Caribbean Reparations in Focus: Push for Justice, Curriculum Reform, and Institutional Accountability.

By Awa B | 8 December 2025


Summary

  • The Caricom Reparations Commission met with UK officials to push for recognition of colonial harms and advance its updated 10-point reparations plan.

  • Awareness of Britain’s role in slavery is low, but support for action is growing, including calls for formal apologies and stronger public education.

  • The CRC prioritises curriculum changes, while UK museums face pressure to address colonial histories and consider restitution.

  • Increased negotiations and activism may lead to policy changes, expanded education on colonialism, and long-term reforms aligned with global reparations efforts.


Context

The Caricom Reparations Commission (CRC) met with UK parliamentarians, Caribbean and African Union diplomats, academics, and civil society groups from 17 to 20 November 2025. This visit served the purpose for Britian to acknowledge and address the impact of the colonialism and transatlantic slave trade. It also sought to promote public education on this history. This was the first in a series of engagements aimed at “raising awareness, correcting misconceptions, and building strategic partnerships to move this important agenda forward.”

The CRC outlined a 10-point plan that included demands such as debt relief, formal apologies, and financial compensation. While the UK has rejected the call for direct compensation, it has expressed openness to non-financial measures. This plan, first adopted in 2014, has since been revised to reflect new global dynamics and historical research. The CRC’s visit to the UK signals a new chapter in the global movement for reparatory justice, with far-reaching social, political, and diplomatic consequences.​


Impact on awareness:

The CRC’s visit is likely to transform public awareness in the UK. A recent poll found that 85% of Britons were unaware of the scale of the UK’s involvement in the slave trade (Reuters, 2025). Raising awareness can increase public support and pressure on policymakers. 

Reparations

Reparations are not solely financial. According to the CRC, they involve formal recognition, official apologies, and structural reforms to address the lasting effects of colonialism and slavery.

Reparations provide moral accountability, repair historical injustices, and create pathways for systemic change. By working with social movements like the Repair Campaign, the CRC is advancing a model that could influence other former colonial powers.

Public support is growing: a recent poll found 63% of UK respondents favour a formal apology, while 40% support financial compensation. This demonstrates the urgency of implementing both symbolic and tangible measures of reparatory justice.

Curriculum Reform in the Education System

Education is also the focus of the CRC’s reparations agenda.
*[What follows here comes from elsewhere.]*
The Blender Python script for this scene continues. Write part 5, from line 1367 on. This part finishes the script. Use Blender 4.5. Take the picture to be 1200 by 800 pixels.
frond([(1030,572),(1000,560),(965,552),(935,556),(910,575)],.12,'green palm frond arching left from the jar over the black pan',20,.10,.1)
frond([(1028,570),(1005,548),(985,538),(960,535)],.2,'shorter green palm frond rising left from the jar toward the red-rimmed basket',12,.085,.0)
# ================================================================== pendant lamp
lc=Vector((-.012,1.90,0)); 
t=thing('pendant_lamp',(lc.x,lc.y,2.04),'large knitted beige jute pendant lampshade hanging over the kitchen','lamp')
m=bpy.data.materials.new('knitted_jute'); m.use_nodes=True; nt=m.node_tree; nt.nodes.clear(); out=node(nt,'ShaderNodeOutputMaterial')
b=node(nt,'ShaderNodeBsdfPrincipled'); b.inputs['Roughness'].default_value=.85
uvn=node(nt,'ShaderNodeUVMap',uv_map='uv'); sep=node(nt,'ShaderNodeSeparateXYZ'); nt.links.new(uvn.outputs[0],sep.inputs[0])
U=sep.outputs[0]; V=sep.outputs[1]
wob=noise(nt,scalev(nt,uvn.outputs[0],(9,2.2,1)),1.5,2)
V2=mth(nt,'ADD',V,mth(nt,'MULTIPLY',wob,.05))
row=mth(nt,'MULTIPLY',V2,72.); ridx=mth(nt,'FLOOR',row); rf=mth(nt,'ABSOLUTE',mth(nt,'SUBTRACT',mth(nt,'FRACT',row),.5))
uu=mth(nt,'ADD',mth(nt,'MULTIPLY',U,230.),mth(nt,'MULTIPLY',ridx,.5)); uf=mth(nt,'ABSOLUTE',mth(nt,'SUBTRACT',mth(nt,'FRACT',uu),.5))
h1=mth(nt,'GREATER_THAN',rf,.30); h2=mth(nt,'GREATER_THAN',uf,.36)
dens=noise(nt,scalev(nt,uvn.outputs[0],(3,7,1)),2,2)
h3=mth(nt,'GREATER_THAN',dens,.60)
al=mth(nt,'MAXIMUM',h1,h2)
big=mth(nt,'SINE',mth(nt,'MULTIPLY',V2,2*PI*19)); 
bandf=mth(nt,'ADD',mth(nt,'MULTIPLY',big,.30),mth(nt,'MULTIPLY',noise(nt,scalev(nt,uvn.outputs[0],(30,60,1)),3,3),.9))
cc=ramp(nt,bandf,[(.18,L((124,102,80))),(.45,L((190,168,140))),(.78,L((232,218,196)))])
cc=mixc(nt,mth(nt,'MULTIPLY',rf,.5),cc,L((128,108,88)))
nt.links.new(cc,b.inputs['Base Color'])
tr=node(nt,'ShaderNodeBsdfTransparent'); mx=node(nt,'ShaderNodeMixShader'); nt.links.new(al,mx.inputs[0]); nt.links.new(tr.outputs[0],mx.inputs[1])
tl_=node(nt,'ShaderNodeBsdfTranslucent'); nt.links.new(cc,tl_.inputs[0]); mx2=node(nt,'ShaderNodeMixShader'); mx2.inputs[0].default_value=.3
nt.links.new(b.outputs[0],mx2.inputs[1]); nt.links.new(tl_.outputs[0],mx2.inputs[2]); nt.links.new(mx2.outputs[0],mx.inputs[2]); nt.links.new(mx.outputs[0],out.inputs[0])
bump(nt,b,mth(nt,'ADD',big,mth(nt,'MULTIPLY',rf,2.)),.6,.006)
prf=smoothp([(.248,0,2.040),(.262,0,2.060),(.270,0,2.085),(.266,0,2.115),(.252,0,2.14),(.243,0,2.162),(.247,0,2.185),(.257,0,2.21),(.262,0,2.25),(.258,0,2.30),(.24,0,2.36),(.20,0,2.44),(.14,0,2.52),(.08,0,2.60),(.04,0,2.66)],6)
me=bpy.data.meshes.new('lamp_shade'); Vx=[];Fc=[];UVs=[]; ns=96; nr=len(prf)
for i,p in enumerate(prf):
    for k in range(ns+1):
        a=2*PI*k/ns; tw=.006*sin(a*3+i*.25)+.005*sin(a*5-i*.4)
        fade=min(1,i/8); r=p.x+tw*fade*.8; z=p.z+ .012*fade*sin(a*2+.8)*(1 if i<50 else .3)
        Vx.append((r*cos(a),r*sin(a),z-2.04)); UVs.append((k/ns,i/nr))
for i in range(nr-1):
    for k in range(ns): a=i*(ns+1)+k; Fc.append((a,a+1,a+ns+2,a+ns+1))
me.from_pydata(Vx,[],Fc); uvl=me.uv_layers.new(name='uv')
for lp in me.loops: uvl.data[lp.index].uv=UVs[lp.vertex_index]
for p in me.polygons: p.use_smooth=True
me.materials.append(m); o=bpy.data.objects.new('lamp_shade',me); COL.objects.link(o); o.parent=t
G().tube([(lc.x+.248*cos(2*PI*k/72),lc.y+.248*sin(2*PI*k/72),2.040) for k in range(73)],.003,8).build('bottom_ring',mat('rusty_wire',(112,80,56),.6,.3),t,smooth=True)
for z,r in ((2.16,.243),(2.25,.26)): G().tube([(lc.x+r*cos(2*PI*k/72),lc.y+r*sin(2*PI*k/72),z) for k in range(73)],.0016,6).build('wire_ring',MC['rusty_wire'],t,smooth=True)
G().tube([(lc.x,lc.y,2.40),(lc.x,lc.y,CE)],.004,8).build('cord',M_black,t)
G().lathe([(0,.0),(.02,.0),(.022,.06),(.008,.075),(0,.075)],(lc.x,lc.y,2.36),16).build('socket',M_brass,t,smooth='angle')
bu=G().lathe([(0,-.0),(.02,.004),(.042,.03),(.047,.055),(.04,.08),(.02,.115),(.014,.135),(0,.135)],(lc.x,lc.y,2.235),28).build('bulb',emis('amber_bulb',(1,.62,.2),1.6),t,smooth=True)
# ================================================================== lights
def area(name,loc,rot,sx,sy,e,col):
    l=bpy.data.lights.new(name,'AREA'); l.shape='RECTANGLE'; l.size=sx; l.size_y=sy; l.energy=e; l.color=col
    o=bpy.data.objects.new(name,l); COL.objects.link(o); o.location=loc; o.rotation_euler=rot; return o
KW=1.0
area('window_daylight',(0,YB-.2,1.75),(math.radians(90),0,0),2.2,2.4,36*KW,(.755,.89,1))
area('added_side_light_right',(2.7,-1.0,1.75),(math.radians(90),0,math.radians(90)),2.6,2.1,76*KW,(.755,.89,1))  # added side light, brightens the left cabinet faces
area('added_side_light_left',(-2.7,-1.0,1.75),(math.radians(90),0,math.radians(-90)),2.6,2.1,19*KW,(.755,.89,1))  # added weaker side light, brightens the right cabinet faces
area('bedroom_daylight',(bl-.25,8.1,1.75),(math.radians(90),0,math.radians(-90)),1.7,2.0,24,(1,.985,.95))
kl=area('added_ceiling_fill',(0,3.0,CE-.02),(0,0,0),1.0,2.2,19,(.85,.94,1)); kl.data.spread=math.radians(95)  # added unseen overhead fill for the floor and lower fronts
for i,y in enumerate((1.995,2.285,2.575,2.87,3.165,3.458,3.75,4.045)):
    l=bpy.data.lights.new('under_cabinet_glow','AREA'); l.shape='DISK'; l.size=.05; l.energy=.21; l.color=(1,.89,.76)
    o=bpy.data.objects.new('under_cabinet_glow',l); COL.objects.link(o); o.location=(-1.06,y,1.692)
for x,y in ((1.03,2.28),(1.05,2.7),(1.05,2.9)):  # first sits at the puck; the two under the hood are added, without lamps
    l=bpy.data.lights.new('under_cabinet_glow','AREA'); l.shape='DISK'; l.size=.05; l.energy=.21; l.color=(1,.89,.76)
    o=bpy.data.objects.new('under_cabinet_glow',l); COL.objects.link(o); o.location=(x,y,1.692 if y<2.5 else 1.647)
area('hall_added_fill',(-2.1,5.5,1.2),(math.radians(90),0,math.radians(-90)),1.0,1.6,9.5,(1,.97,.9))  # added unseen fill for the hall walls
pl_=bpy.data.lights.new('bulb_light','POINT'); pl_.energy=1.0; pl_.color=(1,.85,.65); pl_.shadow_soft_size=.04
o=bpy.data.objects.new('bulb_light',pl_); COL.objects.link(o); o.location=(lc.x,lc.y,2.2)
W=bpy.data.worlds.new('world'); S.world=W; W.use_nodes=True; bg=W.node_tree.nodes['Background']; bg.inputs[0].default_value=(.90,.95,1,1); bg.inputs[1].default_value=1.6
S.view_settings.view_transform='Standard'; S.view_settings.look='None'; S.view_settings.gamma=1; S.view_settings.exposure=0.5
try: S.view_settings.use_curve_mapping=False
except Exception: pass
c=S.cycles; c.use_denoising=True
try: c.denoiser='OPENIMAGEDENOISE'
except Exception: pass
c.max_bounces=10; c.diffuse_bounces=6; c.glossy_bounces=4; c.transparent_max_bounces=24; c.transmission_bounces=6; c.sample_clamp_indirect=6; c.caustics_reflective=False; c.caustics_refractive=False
Recent polls indicate that 78% of UK respondents believe schools should teach Britain’s role in transatlantic slavery and colonialism. CRC’s 10-point plan calls for new educational programs designed to:

  • Close gaps in historical knowledge

  • Correct misconceptions

  • Ensure that future generations understand the ongoing impact of colonialism.

These reforms are framed as both justice and prevention, helping students and citizens in the UK and Caribbean recognise and resist the effects of historical wrongs.

Cultural Institutions Under Scrutiny

UK heritage institutions are increasingly under public and political pressure to confront their colonial pasts. The British Museum and Victoria & Albert Museum (V&A) have acknowledged links to imperial exploitation, including the acquisition of looted artefacts, and have introduced initiatives such as the “Collecting & Empire” trail to provide historical context.

The V&A’s director has called for legislative reform to allow permanent restitution, highlighting ongoing legal and ethical constraints. These debates go beyond returning objects: they reflect a wider cultural reckoning in which the public demands that institutions explicitly acknowledge links to slavery and empire and present collections in ways that do not whitewash historical harms.

This scrutiny of museums ties directly to the CRC’s UK visit, which emphasises curriculum reform and public education. As institutions revise their narratives, pressure grows on schools and universities to do the same. The key question remains: if museums offer only symbolic changes, will they support the deeper reforms the CRC seeks?

David Stanley/Wikimedia


Forecast

  • Short-term (Now - 3 months)

    • There is a realistic possibility that negotiations and public education efforts following the CRC’s visit to the UK will intensify, with Caribbean delegations pressing the British government on both formal recognition and institutional dialogue. 

    • This will likely prompt broader media coverage regarding Britain’s colonial legacy and the global reparations agenda. 

    • Additionally, public awareness campaigns, museum exhibitions, and digital initiatives could emerge to complement these efforts, further shaping public opinion.

  • Medium-term (3-12 months)

    • It is likely that continued activism by Caribbean leaders and allied diaspora groups will promote visible policy shifts. 

    • Expanded classroom initiatives could introduce comprehensive teaching of slavery and colonial history into UK and Caribbean school systems, alongside formal apologies and Commonwealth-driven programs for youth engagement.

  • Long-term (>1 year)

    • There is a realistic possibility that the reparations movement, aligned with the African Union’s “Decade of Reparations”, will drive sustained changes in historical education, memorial culture, and policy frameworks for reparatory justice across Europe, the Caribbean, and Africa.